> WHAT THE TASK ASKS
Using the entries that follow, collect the lines where the word "Blender" appears.
# Start of DATA PROVIDED
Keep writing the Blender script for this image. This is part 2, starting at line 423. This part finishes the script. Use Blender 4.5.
# End of DATA PROVIDED
# Start of DATA PROVIDED
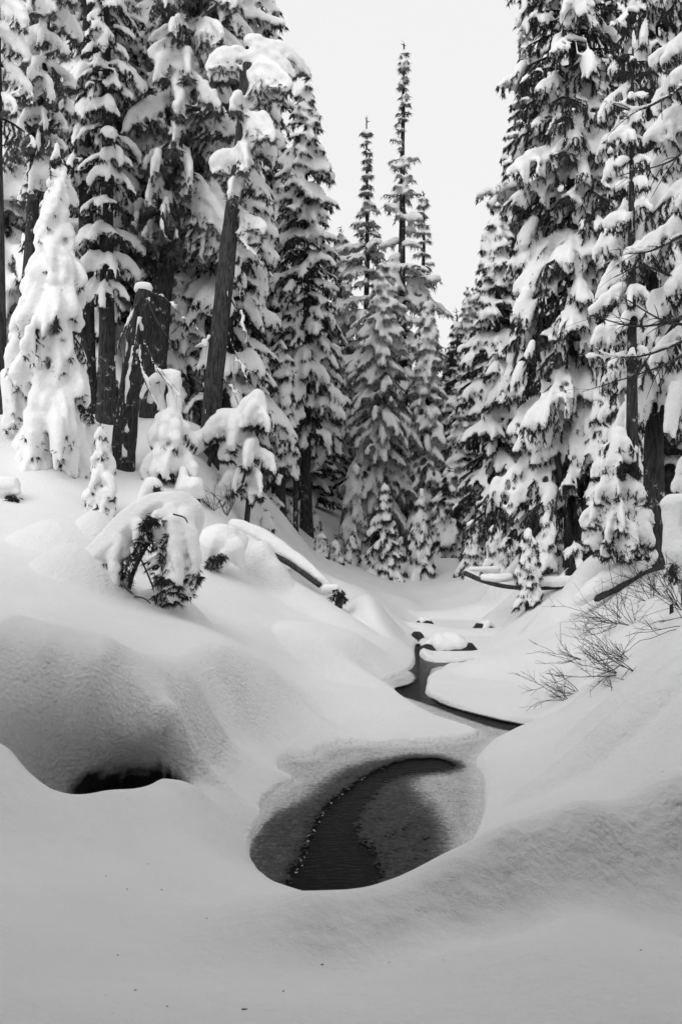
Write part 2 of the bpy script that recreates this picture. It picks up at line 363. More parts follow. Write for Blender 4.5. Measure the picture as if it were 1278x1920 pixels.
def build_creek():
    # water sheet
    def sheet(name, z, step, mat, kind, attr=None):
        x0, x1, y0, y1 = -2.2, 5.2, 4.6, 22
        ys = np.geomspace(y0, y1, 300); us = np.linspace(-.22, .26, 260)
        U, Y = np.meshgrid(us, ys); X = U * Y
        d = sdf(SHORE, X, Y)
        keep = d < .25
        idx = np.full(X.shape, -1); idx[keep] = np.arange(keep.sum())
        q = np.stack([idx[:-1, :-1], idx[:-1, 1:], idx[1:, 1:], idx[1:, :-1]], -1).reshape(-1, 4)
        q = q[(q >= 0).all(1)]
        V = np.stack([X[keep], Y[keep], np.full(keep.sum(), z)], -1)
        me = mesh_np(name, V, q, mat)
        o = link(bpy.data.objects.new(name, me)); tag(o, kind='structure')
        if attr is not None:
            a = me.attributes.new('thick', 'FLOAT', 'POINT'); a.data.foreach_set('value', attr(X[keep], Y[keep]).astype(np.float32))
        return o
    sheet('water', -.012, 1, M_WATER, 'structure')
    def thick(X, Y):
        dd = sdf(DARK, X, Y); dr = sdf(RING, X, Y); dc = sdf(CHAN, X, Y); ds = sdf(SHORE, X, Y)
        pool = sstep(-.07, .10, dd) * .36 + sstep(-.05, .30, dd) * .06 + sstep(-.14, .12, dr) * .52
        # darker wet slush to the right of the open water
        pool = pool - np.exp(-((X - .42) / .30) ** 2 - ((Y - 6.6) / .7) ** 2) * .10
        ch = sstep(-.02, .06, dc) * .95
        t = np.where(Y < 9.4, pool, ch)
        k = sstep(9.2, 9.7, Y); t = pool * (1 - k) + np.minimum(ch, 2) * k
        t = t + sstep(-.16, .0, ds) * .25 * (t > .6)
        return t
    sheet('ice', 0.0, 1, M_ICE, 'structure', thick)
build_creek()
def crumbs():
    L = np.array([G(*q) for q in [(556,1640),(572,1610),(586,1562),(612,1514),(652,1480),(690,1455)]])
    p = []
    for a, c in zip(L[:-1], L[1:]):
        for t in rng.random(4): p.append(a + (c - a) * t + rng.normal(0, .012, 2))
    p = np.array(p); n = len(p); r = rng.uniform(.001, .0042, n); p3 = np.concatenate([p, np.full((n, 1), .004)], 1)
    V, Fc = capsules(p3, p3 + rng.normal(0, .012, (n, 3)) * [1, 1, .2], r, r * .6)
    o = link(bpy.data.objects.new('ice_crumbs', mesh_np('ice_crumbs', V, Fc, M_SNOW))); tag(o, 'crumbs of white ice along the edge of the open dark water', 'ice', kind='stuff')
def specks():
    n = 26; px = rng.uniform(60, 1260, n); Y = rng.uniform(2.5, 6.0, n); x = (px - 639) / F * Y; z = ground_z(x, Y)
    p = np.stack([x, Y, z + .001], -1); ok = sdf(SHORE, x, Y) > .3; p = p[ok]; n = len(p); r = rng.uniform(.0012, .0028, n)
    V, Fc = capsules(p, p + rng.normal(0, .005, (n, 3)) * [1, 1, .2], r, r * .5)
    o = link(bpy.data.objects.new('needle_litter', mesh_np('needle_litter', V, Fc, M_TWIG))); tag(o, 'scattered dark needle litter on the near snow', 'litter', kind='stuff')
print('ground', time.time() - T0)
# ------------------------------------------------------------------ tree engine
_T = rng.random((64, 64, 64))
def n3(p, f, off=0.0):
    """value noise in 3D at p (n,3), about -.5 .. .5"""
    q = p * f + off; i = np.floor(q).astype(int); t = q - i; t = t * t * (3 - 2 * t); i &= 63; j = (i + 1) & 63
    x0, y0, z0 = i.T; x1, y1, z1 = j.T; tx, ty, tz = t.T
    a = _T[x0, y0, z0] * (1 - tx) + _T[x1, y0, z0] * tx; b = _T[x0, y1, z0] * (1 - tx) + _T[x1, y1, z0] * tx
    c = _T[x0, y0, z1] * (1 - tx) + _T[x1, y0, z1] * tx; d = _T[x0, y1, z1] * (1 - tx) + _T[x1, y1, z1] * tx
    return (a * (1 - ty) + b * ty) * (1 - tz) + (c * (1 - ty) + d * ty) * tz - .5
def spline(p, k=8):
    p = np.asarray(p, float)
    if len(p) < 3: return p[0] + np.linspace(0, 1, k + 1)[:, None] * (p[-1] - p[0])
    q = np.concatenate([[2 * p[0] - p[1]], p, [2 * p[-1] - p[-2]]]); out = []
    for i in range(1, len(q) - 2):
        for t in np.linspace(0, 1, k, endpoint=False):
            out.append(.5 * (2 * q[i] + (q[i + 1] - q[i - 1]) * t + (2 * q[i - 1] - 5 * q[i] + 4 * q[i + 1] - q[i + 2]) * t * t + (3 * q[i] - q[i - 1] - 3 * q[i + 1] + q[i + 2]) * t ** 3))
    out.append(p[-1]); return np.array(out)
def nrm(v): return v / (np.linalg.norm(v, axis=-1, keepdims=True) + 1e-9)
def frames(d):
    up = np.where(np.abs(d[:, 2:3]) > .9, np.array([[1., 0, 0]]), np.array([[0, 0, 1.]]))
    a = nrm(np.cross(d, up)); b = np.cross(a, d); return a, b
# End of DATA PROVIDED
> FINISHED EXERCISE
Keep writing the Blender script for this image. This is part 2, starting at line 423. This part finishes the script. Use Blender 4.5.
Write part 2 of the bpy script that recreates this picture. It picks up at line 363. More parts follow. Write for Blender 4.5. Measure the picture as if it were 1278x1920 pixels.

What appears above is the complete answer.